*Dataset section*

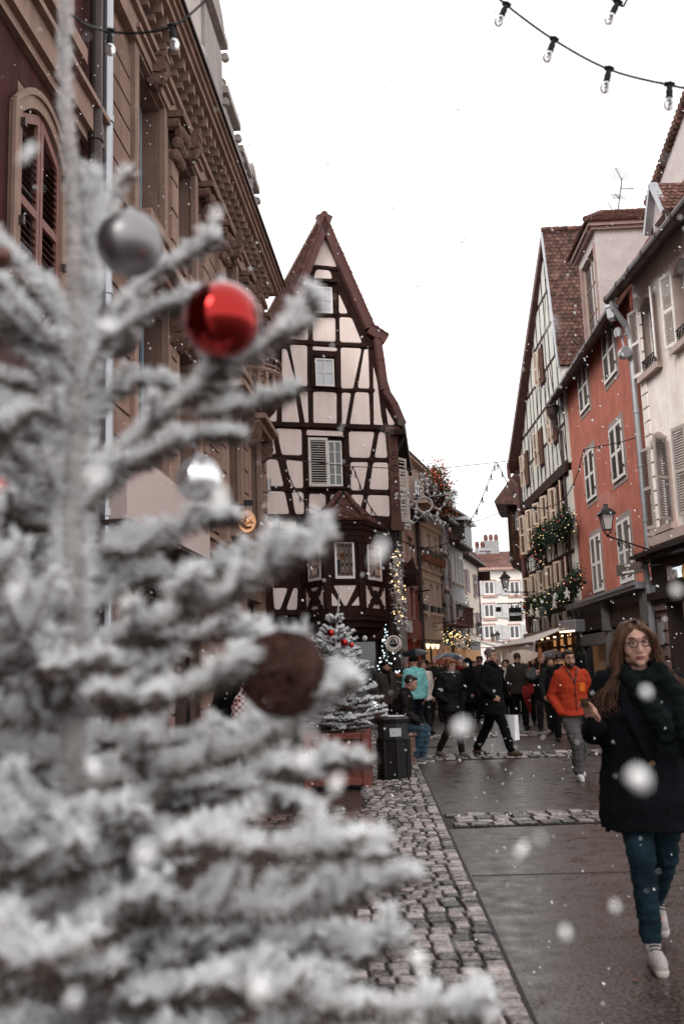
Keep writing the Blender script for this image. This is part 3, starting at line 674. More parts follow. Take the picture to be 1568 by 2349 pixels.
panels = [[(765,248),(875,528),(652,505)], [(715,545),(820,555),(840,620),(692,612)], [(642,708),(648,875),(580,870)], [(890,735),(962,892),(892,890)],
 [(560,903),(645,905),(650,1100),(495,1088)], [(688,925),(862,925),(865,1112),(688,1105)], [(895,920),(990,925),(1072,1122),(900,1115)],
 [(685,1148),(875,1160),(875,1188),(685,1178)], [(505,1135),(642,1142),(642,1465),(565,1450)], [(445,1165),(482,1170),(550,1440),(445,1450)],
 [(400,1275),(405,1480),(358,1480)], [(905,1158),(1065,1165),(1062,1200),(1000,1485),(908,1478)], [(1090,1172),(1120,1172),(1130,1480),(1038,1475)],
 [(1160,1305),(1190,1420),(1222,1700),(1240,1795),(1165,1790)], [(350,1500),(408,1500),(402,1745),(322,1742)], [(445,1500),(545,1510),(582,1750),(445,1750)],
 [(580,1497),(645,1500),(652,1755),(625,1752)], [(690,1500),(872,1512),(872,1760),(692,1757)], [(913,1510),(985,1515),(942,1762),(915,1762)],
 [(1020,1505),(1125,1512),(1135,1770),(975,1765)], [(1257,1625),(1332,1762),(1278,1768)],
 [HB(305,215),HB(362,222),HB(398,425),HB(305,425)], [HB(400,222),HB(598,232),HB(600,435),HB(445,430)], [HB(637,233),HB(922,248),HB(922,288),HB(637,280)],
 [HB(967,248),HB(1168,250),HB(1130,455),HB(975,450)], [HB(1205,252),HB(1252,255),HB(1270,455),HB(1170,452)], [HB(310,465),HB(410,468),HB(458,678),HB(315,672)],
 [HB(475,470),HB(605,475),HB(610,692),HB(520,688)], [HB(980,488),HB(1120,488),HB(1080,708),HB(985,708)], [HB(1160,490),HB(1275,492),HB(1280,705),HB(1128,700)],
 [HB(318,715),HB(465,718),HB(502,895),HB(318,895)], [HB(520,722),HB(612,725),HB(618,895),HB(550,895)], [HB(658,735),HB(785,740),HB(788,890),HB(658,890)],
 [HB(825,740),HB(960,745),HB(965,890),HB(825,890)], [HB(985,742),HB(1085,745),HB(1060,840),HB(1065,900),HB(985,900)], [HB(1120,745),HB(1283,750),HB(1288,915),HB(1095,900)],
 [HB(240,215),HB(290,215),HB(290,425),HB(240,425)], [HB(240,465),HB(290,465),HB(290,672),HB(240,672)], [HB(240,715),HB(290,715),HB(290,895),HB(240,895)],
 [HB(325,955),HB(372,955),HB(372,1008),HB(325,1008)], [HB(430,955),HB(558,955),HB(558,1010),HB(430,1010)],
 [HB(322,1062),HB(490,1062),HB(540,1110),HB(552,1160),HB(322,1160)], [HB(375,1475),HB(490,1475),HB(430,1645),HB(385,1640)], [HB(535,1475),HB(568,1475),HB(562,1645),HB(478,1645)]]
for p in panels:
    MB().pillow([h(q) for q in p], -.016, .0, .07).build('plaster_panel', M['cream'], t)
# crisp projecting sills and posts: the big horizontal beams stand out
class BB:
    def bar(s, a, b, w, y0, y1): MB().bar(a, b, w, y0, y1).build('beam', M['wood'], t, bevel=.012); return s
mb = BB()
for a, b, w in (((650,517),(882,540),28), ((500,1112),(1165,1145),34), ((310,1490),(1170,1492),28)): mb.bar(h(a), h(b), w/1.96/1.7436/FPX*27, -.035, 0)
mb.bar(h(HB(240,188)), h(HB(1345,222)), 40/1.96/1.7436/FPX*27, -.09, 0)
mb.bar(h(HB(300,446)), h(HB(600,452)), 24/3.417/FPX*27, -.03, 0).bar(h(HB(975,470)), h(HB(1280,473)), 24/3.417/FPX*27, -.03, 0)
mb.bar(h(HB(300,695)), h(HB(655,712)), 26/3.417/FPX*27, -.03, 0).bar(h(HB(985,725)), h(HB(1290,728)), 26/3.417/FPX*27, -.03, 0)
mb.bar(h(HB(240,915)), h(HB(610,925)), 40/3.417/FPX*27, -.12, 0).bar(h(HB(240,1035)), h(HB(610,1040)), 44/3.417/FPX*27, -.2, 0).bar(h(HB(240,1665)), h(HB(640,1668)), 36/3.417/FPX*27, -.12, 0)
k = 27/FPX/3.417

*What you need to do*
Leaving the pictures aside, transcribe the entire listing exactly.

*Result for this exercise*
Keep writing the Blender script for this image. This is part 3, starting at line 674. More parts follow. Take the picture to be 1568 by 2349 pixels.
panels = [[(765,248),(875,528),(652,505)], [(715,545),(820,555),(840,620),(692,612)], [(642,708),(648,875),(580,870)], [(890,735),(962,892),(892,890)],
 [(560,903),(645,905),(650,1100),(495,1088)], [(688,925),(862,925),(865,1112),(688,1105)], [(895,920),(990,925),(1072,1122),(900,1115)],
 [(685,1148),(875,1160),(875,1188),(685,1178)], [(505,1135),(642,1142),(642,1465),(565,1450)], [(445,1165),(482,1170),(550,1440),(445,1450)],
 [(400,1275),(405,1480),(358,1480)], [(905,1158),(1065,1165),(1062,1200),(1000,1485),(908,1478)], [(1090,1172),(1120,1172),(1130,1480),(1038,1475)],
 [(1160,1305),(1190,1420),(1222,1700),(1240,1795),(1165,1790)], [(350,1500),(408,1500),(402,1745),(322,1742)], [(445,1500),(545,1510),(582,1750),(445,1750)],
 [(580,1497),(645,1500),(652,1755),(625,1752)], [(690,1500),(872,1512),(872,1760),(692,1757)], [(913,1510),(985,1515),(942,1762),(915,1762)],
 [(1020,1505),(1125,1512),(1135,1770),(975,1765)], [(1257,1625),(1332,1762),(1278,1768)],
 [HB(305,215),HB(362,222),HB(398,425),HB(305,425)], [HB(400,222),HB(598,232),HB(600,435),HB(445,430)], [HB(637,233),HB(922,248),HB(922,288),HB(637,280)],
 [HB(967,248),HB(1168,250),HB(1130,455),HB(975,450)], [HB(1205,252),HB(1252,255),HB(1270,455),HB(1170,452)], [HB(310,465),HB(410,468),HB(458,678),HB(315,672)],
 [HB(475,470),HB(605,475),HB(610,692),HB(520,688)], [HB(980,488),HB(1120,488),HB(1080,708),HB(985,708)], [HB(1160,490),HB(1275,492),HB(1280,705),HB(1128,700)],
 [HB(318,715),HB(465,718),HB(502,895),HB(318,895)], [HB(520,722),HB(612,725),HB(618,895),HB(550,895)], [HB(658,735),HB(785,740),HB(788,890),HB(658,890)],
 [HB(825,740),HB(960,745),HB(965,890),HB(825,890)], [HB(985,742),HB(1085,745),HB(1060,840),HB(1065,900),HB(985,900)], [HB(1120,745),HB(1283,750),HB(1288,915),HB(1095,900)],
 [HB(240,215),HB(290,215),HB(290,425),HB(240,425)], [HB(240,465),HB(290,465),HB(290,672),HB(240,672)], [HB(240,715),HB(290,715),HB(290,895),HB(240,895)],
 [HB(325,955),HB(372,955),HB(372,1008),HB(325,1008)], [HB(430,955),HB(558,955),HB(558,1010),HB(430,1010)],
 [HB(322,1062),HB(490,1062),HB(540,1110),HB(552,1160),HB(322,1160)], [HB(375,1475),HB(490,1475),HB(430,1645),HB(385,1640)], [HB(535,1475),HB(568,1475),HB(562,1645),HB(478,1645)]]
for p in panels:
    MB().pillow([h(q) for q in p], -.016, .0, .07).build('plaster_panel', M['cream'], t)
# crisp projecting sills and posts: the big horizontal beams stand out
class BB:
    def bar(s, a, b, w, y0, y1): MB().bar(a, b, w, y0, y1).build('beam', M['wood'], t, bevel=.012); return s
mb = BB()
for a, b, w in (((650,517),(882,540),28), ((500,1112),(1165,1145),34), ((310,1490),(1170,1492),28)): mb.bar(h(a), h(b), w/1.96/1.7436/FPX*27, -.035, 0)
mb.bar(h(HB(240,188)), h(HB(1345,222)), 40/1.96/1.7436/FPX*27, -.09, 0)
mb.bar(h(HB(300,446)), h(HB(600,452)), 24/3.417/FPX*27, -.03, 0).bar(h(HB(975,470)), h(HB(1280,473)), 24/3.417/FPX*27, -.03, 0)
mb.bar(h(HB(300,695)), h(HB(655,712)), 26/3.417/FPX*27, -.03, 0).bar(h(HB(985,725)), h(HB(1290,728)), 26/3.417/FPX*27, -.03, 0)
mb.bar(h(HB(240,915)), h(HB(610,925)), 40/3.417/FPX*27, -.12, 0).bar(h(HB(240,1035)), h(HB(610,1040)), 44/3.417/FPX*27, -.2, 0).bar(h(HB(240,1665)), h(HB(640,1668)), 36/3.417/FPX*27, -.12, 0)
k = 27/FPX/3.417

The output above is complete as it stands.